Reflekslerinizi geliştirmek hem beyninizi hem de vücudunuzu daha çevik hale getirir. Gördüklerinizi, duyduklarınızı ne kadar hızlı anlar, çözer ve yanıtlarsanız, o kadar zinde olacaksınızdır. Unutmayın ki bakmak ile görmek aynı değildir. Sizde 2 tane olan gözden deniz anasında 3 farklı çeşitte toplam 5 tane olabiliyor. Ancak deniz analarının beyni yoktur. Gözlerinizi adım atmak için değil, farkındalığı bulmak için, gözetlemek için kullanın.

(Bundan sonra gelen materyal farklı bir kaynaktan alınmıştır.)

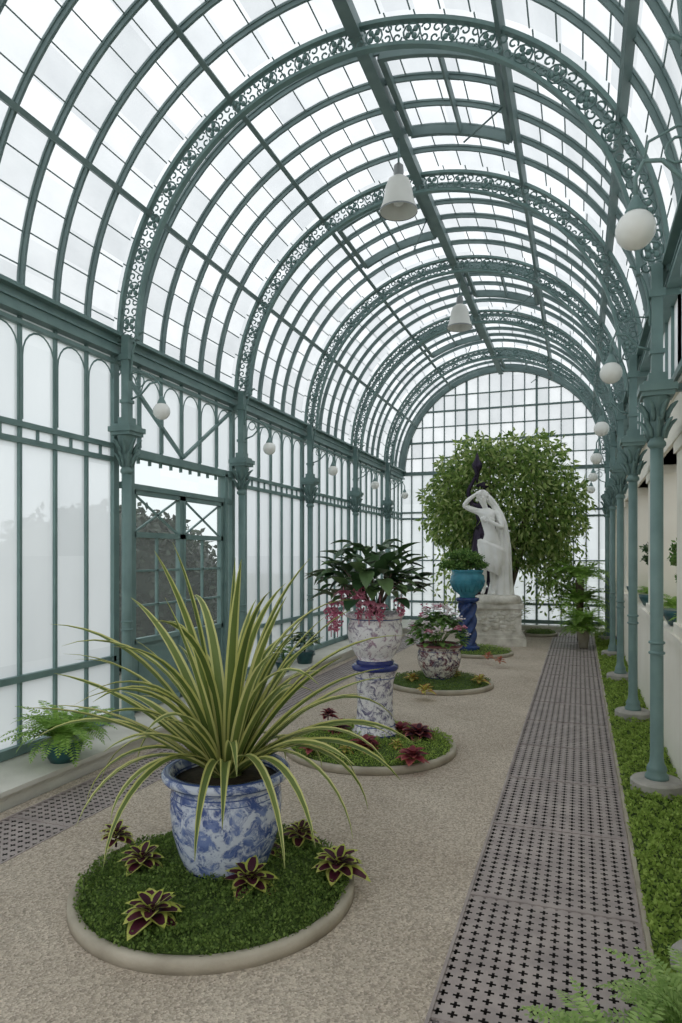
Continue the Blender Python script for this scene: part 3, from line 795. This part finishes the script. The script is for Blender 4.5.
for s,n_ in ((-1,'L'),(1,'R')):
    J['hip'+n_]=((.09*s,0,.9),.1,'pel'); J['kn'+n_]=((.1*s,-.04,.5),.062,'hip'+n_); J['an'+n_]=((.1*s,.02,.08),.038,'kn'+n_); J['to'+n_]=((.12*s,-.12,.03),.034,'an'+n_)
hand(J,'l','wrL',(-.15,-.05,1.98),(.4,0,.9),(0,1,0)); hand(J,'r','wrR',(.22,-.12,1.05),(-.3,-.6,-.6),(1,0,0))
V,E,R=figure(J); br=bpy.data.objects.new('bronze_figure_statue',None); scene.collection.objects.link(br); br.location=(XB,YBz,.98); br.rotation_euler=(0,0,.15)
br.scale=(1.05,1.05,1.08)
o=skinfig('body',V,E,R,BRONZE,(0,0,0),0); o.parent=br
mb=MB()
lathe(mb,[(.08,0),(.12,.03),(.13,.07),(.1,.12),(.04,.15)],14,(0,0,1.78),0)
lathe(mb,[(.02,0),(.03,.1),(.05,.2),(.09,.28),(.10,.34),(.05,.42),(.02,.52),(.0,.56)],12,(-.10,-.05,1.9),0)
lathe(mb,[(.2,.45),(.2,.7),(.17,.95),(.14,1.1)],40,(0,0,0),0,True,True,lambda a,z:1+.08*sin(9*a))
sphere(mb,(0,-.11,1.70),.016,0,6,(1,1,1.6))
o=mb.obj('turban_and_torch',[BRONZE]); o.parent=br

# ------------------------------------------------------------ big tree
mb=MB(); TX,TY=-1.50,14.05
for i in range(7):
    az=i*.9; x=.12*cos(az);y=.08*sin(az)
    tube(mb,[(x*.6,y*.6,0),(x,y,.7),(x*3.2+.1*sin(i),y*2.5,1.6),(x*7,y*4,2.6),(x*8,y*5,3.4)],[.05,.042,.035,.022,.01],6,1)
n=12000
q=rng.normal(size=(n,3)); q/=np.linalg.norm(q,axis=1)[:,None]
lump=1+.08*np.sin(q[:,0]*7+q[:,2]*5)*np.sin(q[:,2]*8+1)+.06*np.sin(q[:,0]*17)*np.sin(q[:,2]*15)
q=q*(rng.uniform(.35,1.0,(n,1))**.6)*lump[:,None]
C=q*np.array([1.66,.85,1.42])
C=C+np.array([0,0,2.72])
Dr=rng.normal(size=(n,3))*.7+q*.7; Dr[:,2]-=.7
scatter(mb,C,Dr,rng.uniform(.10,.19,n),rng.uniform(.045,.07,n),[0])
m=2200; q=rng.normal(size=(m,3))*np.array([.26,.25,.45]); q[:,0]+=np.where(rng.uniform(0,1,m)<.7,1.0,-.9); q[:,2]+=1.6
Dr=rng.normal(size=(m,3))*.7; Dr[:,2]-=.8; scatter(mb,q,Dr,rng.uniform(.10,.18,m),.055,[0])
for i in range(50):
    az=random.uniform(0,2*pi); h=random.uniform(0,.4)
    frond(mb,(.2*cos(az),.1*sin(az),.1+h),az,1.1,1.4,.6,.1,0,10)
lathe(mb,[(.3,0),(.36,.3),(.38,.34),(.34,.34),(.01,.3)],24,(0,0,0),2)
mb.obj('potted_ficus_tree',[L_TREE,BARK,STONE],(TX,TY,0))

# ------------------------------------------------------------ ferns and other plants
def fern(name,X,Y,z,R,nf,pot,up=1.0,lm=L_FERN,potmat=TEALPOT,pairs=16,wf=.22,pr=None,tiers=1):
    mb=MB(); pr=pr or pot
    for i in range(nf):
        az=i*2.4+random.uniform(-.2,.2); L=R*random.uniform(.8,1.25)
        hz=pot*(1-(i%tiers)/tiers*.8) if tiers>1 else pot
        frond(mb,(.03*cos(az),.03*sin(az),hz),az,up*random.uniform(.7,1.35),random.uniform(1.2,2.2),L,R*wf,0,pairs)
    if pot>0:
        lathe(mb,[(pr*.6,0),(pr*.8,pot*.4),(pr*.95,pot*.9),(pr*1.02,pot*1.0),(pr*.9,pot),(.01,pot*.95)],24,(0,0,0),1)
    return mb.obj(name,[lm,potmat],(X,Y,z))
fern('potted_fern',-3.50,3.87,.13,.36,80,.15,1.1,pairs=20,wf=.18)
fern('potted_fern',.06,12.4,0,.46,110,.42,1.1,potmat=STONE,pr=.12,tiers=2)
fern('tree_fern',.0,13.4,0,.62,130,1.15,1.1,potmat=BARK,pr=.08,tiers=2)
fern('foreground_fern',.38,2.28,.0,.34,80,.05,1.25,L_FERNP,pairs=24,wf=.14)
fern('foreground_fern',.12,2.02,.0,.33,60,.05,1.25,L_FERNP,pairs=24,wf=.14)
def bushy(name,X,Y,R,zb,lm):
    mb=MB()
    lathe(mb,[(R*.4,0),(R*.55,R*.6),(R*.6,R*.7),(R*.5,R*.7),(.01,R*.65)],20,(0,0,0),1)
    for i in range(80):
        az=i*2.4; th=random.uniform(-.2,1.5); q=R*random.uniform(.3,.7)
        ovate(mb,(q*cos(az)*cos(th),q*sin(az)*cos(th),R*1.1+q*sin(th)),(cos(az),sin(az),.3),(0,0,1),R*.5,R*.26,0,None,.4,4)
    tube(mb,[(0,0,R*.6),(0,0,R*1.5)],.012,5,0)
    mb.obj(name,[lm,TEALPOT],(X,Y,zb))
bushy('potted_foliage_plant',-3.56,8.5,.24,.13,L_DARK)
bushy('potted_foliage_plant',-3.56,7.8,.18,.13,L_MED)
bushy('potted_foliage_plant',-3.56,11.2,.22,.13,L_MED)
bushy('potted_foliage_plant',-3.56,12.9,.24,.13,L_DARK)
PD=[(0,-.1,.5,.13),(.0,.15,.4,.12),(.0,-.2,.25,.1)]
TR=[[(0,0,-.05),(.0,.05,.15),(0,-.05,.35),(0,-.1,.5)],[(0,.05,.15),(0,.15,.4)],[(0,0,.2),(0,-.2,.25)]]
bonsai('potted_bonsai',.80,5.95,1.17,1.0,PD,TR,L_MED,True)
bonsai('potted_bonsai',.80,8.2,1.17,1.0,[(0,-.1,.5,.16),(.0,.15,.4,.14)],TR,L_DARK,True)
bonsai('potted_bonsai',.80,10.3,1.17,1.0,PD,TR,L_MED,True)
fern('small_potted_fern',.80,6.5,1.04,.2,40,.10,1.1)
fern('small_potted_fern',.80,8.7,1.04,.2,40,.10,1.1)
fern('small_potted_fern',.80,5.55,1.04,.16,40,.08,1.1)

# ------------------------------------------------------------ world + camera
w=bpy.data.worlds.new('World'); scene.world=w; w.use_nodes=True; nt=w.node_tree; nt.nodes.clear()
o=nt.nodes.new('ShaderNodeOutputWorld'); bg=nt.nodes.new('ShaderNodeBackground')
tc=nt.nodes.new('ShaderNodeTexCoord'); sp=nt.nodes.new('ShaderNodeSeparateXYZ'); nt.links.new(tc.outputs['Generated'],sp.inputs[0])
r=ramp(nt,[(0,(.86,.88,.9,1)),(.3,(.96,.98,1,1)),(1,(.97,.985,1,1))]); nt.links.new(sp.outputs[2],r.inputs[0])
nt.links.new(r.outputs[0],bg.inputs[0]); bg.inputs[1].default_value=1.45; nt.links.new(bg.outputs[0],o.inputs[0])
cam=bpy.data.cameras.new('camera'); co=bpy.data.objects.new('camera',cam); scene.collection.objects.link(co)
cam.sensor_fit='VERTICAL'; cam.sensor_height=36; cam.sensor_width=24; cam.lens=670/1023*36; cam.shift_y=44.5/1023
co.location=(0,0,1.6); co.rotation_euler=(pi/2,0,math.atan2(.3357,.942)); cam.clip_start=.05
scene.camera=co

Karşınızdakinin söylediğini anlamak için karşınızdaki gibi düşünmeyi bilmek zorundasınız. Bunun için öncelikle beden diline hakim olmanız gerek. Duruşu, bakışı, ellerinin pozisyonu, ayaklarının ne yöne baktığı ile anlatılmak isteteneni çözebilirsiniz. Sadece duyduğunuz kısımla hareket ederseniz, yanılırsınız. Ayrıca empati yapmayı alışkanlık haline getirmelisiniz. Başından ne geçti, ne geçmiş olabilir, biraz önce hangi hal ve tavırdaydı, sizle konuşurken nefes alış verişi, duruşu, konuşma tarzı ya da ses tonu değişti mi?..


Çözüm yolları strateji geliştirir. Bahsettiğim tüm aşamaların ardından beyin kendi kendine tüm sorunları çözmeye yönelecektir. Çünkü siz okumak istemeseniz de beyin, gözün gördüğünü okuyacaktır. Basit bir testle herhangi bir yazıya dönüp okumamaya çalışın. Her harfi tek tek okuyacağınıza eminim. Bu size bağlı değildir. İşte çözüme ulaşmaya çalıştığınız farklı yollar da size bu şekilde dönüş yapacaktır. İstemeseniz de konuları, sorunları çözüme ulaştıracaksınız.


Tüm bunlar ne katacak hayatınıza, ne düşüneceksiniz, nasıl yaşayacaksınız ve bu yazıyı okumak size ne kazandıracak? 


Bunların cevabını ben veremem. Çünkü;
Bildiğim tek şey, hiçbir şey bilmediğimdir.